What needs to be done ::
State how many lines contain "part", and write nothing except that count.
::: Provided records :::
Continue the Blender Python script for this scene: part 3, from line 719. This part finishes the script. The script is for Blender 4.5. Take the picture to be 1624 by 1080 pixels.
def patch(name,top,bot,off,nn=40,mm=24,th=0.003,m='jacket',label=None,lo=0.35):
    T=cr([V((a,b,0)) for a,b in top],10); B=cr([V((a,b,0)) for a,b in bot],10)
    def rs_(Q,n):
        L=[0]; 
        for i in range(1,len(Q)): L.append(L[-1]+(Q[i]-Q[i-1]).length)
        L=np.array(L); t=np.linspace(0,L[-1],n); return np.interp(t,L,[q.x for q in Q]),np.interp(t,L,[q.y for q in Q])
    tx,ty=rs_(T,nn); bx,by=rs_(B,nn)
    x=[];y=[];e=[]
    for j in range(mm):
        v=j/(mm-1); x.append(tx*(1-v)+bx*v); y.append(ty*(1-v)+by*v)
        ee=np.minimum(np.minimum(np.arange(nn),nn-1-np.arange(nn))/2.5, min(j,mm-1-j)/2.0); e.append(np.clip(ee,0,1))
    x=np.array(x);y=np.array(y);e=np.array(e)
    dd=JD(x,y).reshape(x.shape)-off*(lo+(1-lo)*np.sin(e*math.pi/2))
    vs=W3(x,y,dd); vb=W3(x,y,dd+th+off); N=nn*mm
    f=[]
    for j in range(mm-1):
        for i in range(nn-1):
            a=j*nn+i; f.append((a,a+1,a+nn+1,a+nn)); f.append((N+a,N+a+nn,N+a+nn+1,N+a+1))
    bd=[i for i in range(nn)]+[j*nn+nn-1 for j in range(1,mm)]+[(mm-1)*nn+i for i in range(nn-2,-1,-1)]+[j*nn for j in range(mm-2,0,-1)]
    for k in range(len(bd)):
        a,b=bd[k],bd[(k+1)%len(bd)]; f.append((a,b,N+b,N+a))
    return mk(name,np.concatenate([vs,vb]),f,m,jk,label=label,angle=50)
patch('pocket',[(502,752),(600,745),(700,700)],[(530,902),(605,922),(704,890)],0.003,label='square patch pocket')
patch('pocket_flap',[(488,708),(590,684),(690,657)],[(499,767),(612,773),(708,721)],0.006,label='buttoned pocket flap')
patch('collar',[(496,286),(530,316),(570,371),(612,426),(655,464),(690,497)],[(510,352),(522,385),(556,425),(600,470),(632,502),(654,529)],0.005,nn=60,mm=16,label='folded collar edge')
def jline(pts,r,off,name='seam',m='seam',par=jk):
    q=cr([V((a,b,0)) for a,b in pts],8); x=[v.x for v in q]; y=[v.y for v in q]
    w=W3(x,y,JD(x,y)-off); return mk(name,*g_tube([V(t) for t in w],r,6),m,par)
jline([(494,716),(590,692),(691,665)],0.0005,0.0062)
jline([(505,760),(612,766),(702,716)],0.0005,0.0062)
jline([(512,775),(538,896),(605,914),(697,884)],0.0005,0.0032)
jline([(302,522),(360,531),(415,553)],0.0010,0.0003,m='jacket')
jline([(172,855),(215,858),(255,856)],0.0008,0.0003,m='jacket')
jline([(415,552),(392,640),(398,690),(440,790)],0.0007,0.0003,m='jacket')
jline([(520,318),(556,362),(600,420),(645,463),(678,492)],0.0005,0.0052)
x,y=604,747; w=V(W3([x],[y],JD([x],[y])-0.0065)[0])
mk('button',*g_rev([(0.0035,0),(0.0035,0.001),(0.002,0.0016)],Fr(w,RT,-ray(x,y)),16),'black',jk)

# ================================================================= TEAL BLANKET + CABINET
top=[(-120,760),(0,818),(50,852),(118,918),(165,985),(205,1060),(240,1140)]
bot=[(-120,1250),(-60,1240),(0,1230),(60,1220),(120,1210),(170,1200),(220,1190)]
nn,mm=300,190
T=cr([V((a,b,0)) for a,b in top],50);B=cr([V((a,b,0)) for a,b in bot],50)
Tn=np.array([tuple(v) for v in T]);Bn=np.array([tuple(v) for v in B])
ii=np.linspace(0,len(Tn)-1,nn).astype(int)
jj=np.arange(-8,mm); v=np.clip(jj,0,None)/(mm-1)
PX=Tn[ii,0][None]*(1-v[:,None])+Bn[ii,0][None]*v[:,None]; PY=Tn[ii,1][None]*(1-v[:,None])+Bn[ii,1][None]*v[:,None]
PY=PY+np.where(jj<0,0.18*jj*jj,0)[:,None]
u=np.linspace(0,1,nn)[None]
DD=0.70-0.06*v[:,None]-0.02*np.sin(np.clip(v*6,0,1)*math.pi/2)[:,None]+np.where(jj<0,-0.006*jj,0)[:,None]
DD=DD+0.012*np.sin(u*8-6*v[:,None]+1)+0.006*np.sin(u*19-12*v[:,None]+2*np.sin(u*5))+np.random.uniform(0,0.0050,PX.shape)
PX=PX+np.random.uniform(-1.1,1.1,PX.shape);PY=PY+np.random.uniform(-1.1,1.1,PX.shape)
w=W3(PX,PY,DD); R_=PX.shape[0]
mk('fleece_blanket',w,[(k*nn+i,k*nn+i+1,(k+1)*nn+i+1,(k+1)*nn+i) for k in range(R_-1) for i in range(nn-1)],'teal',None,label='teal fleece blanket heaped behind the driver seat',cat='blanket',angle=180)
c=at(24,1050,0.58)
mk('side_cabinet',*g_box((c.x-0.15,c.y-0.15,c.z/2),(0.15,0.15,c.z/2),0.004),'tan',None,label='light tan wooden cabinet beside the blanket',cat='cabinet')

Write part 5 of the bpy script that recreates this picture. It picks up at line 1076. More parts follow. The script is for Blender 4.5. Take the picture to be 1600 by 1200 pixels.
:::
Problem solution ::
2